In the entries, find all lines that hold the word "Blender" and copy them.
-=-=-
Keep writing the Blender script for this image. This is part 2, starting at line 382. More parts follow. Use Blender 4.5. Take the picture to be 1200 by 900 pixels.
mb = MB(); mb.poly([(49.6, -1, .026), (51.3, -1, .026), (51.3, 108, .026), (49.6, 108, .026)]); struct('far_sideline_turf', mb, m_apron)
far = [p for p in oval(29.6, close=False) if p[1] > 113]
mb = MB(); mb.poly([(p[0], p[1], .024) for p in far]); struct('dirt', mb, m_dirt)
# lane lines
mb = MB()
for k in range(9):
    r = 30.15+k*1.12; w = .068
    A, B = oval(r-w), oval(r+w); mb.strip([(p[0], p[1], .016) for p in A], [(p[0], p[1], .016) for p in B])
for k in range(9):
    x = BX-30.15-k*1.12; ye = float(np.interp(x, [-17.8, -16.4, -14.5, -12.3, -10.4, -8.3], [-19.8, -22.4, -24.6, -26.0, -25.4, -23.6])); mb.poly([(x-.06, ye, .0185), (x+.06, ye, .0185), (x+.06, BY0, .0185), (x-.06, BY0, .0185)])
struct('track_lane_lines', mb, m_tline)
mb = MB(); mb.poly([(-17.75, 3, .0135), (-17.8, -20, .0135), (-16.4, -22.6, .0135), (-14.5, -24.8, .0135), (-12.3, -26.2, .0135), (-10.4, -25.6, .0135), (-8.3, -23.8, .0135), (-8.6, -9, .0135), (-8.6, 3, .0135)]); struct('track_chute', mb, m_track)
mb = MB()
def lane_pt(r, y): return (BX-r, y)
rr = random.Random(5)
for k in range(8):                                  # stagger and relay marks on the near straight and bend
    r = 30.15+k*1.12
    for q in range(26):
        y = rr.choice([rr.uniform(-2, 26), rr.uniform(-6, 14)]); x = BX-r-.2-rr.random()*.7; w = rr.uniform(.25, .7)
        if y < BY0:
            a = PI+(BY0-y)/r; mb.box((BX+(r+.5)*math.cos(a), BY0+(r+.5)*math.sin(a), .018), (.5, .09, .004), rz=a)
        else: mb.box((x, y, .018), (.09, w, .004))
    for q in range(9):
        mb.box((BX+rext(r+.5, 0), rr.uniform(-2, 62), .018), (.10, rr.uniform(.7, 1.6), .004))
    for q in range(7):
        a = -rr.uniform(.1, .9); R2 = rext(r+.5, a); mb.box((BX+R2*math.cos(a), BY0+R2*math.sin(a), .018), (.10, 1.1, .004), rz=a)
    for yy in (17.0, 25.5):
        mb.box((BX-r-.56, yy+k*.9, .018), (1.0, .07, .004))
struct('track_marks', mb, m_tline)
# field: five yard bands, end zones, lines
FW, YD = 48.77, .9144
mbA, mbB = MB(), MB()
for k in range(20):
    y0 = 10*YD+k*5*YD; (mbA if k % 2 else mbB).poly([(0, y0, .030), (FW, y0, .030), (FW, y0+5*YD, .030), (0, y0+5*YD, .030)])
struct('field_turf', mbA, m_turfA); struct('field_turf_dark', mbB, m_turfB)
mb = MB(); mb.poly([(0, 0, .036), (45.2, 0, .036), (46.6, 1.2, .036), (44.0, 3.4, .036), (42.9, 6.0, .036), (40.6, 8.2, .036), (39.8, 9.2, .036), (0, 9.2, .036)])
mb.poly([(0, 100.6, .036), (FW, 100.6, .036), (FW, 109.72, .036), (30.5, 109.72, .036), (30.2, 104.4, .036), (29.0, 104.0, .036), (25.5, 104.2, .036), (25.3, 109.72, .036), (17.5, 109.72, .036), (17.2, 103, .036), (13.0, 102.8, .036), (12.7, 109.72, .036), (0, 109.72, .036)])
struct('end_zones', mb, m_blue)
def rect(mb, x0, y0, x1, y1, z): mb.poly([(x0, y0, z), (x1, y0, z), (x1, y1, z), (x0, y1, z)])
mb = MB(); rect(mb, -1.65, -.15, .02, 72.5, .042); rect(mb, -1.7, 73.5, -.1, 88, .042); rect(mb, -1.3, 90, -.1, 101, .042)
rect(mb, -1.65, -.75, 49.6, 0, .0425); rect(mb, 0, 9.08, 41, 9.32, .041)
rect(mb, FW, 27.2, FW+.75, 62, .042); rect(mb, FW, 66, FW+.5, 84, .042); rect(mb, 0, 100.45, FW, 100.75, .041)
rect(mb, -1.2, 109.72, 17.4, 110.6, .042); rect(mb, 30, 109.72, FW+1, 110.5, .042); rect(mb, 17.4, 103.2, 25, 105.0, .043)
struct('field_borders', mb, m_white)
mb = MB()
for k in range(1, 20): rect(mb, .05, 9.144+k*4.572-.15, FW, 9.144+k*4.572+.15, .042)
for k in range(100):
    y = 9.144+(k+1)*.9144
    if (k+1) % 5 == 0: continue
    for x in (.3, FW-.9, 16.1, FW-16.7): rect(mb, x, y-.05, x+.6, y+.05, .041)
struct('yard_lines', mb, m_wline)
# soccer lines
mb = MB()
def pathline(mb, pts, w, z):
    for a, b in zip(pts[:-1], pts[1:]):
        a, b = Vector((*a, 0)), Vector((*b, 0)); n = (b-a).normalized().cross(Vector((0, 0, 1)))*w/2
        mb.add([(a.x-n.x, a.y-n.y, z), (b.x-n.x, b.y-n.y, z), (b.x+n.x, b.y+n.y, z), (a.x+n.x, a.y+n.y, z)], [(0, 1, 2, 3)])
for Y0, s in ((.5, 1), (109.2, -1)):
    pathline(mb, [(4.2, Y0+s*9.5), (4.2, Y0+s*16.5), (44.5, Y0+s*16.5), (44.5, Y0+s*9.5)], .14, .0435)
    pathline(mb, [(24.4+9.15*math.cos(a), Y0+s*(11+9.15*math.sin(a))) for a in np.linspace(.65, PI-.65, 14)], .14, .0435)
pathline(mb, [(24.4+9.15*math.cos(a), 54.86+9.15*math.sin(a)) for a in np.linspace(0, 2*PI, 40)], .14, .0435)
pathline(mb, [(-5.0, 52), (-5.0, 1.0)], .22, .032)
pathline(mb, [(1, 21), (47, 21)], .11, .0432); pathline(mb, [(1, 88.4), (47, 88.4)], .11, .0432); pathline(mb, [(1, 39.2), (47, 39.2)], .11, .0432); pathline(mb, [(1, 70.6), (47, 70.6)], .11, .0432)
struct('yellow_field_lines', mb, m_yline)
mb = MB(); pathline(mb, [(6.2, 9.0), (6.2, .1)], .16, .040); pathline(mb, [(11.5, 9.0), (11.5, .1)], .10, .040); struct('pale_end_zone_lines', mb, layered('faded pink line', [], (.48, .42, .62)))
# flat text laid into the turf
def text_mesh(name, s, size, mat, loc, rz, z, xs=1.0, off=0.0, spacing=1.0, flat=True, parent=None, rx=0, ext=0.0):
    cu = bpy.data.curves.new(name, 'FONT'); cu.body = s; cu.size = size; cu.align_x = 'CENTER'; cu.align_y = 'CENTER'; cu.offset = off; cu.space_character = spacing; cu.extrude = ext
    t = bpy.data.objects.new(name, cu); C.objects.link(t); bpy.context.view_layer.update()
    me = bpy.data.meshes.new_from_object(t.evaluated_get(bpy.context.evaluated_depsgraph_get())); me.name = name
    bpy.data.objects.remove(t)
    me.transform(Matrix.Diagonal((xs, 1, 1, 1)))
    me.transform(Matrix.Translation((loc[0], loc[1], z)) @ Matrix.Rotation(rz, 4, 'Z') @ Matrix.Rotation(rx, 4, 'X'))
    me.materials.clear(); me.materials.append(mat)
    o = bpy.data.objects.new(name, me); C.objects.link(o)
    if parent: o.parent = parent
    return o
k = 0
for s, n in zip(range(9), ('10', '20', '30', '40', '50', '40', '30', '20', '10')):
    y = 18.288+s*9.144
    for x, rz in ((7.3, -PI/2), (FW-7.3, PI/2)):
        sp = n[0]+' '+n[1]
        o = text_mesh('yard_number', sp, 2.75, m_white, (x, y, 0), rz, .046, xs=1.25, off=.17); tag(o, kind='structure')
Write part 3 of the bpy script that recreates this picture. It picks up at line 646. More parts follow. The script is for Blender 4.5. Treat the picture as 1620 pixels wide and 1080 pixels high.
-=-=-
**OUTPUT BELOW:**
Keep writing the Blender script for this image. This is part 2, starting at line 382. More parts follow. Use Blender 4.5. Take the picture to be 1200 by 900 pixels.
Write part 3 of the bpy script that recreates this picture. It picks up at line 646. More parts follow. The script is for Blender 4.5. Treat the picture as 1620 pixels wide and 1080 pixels high.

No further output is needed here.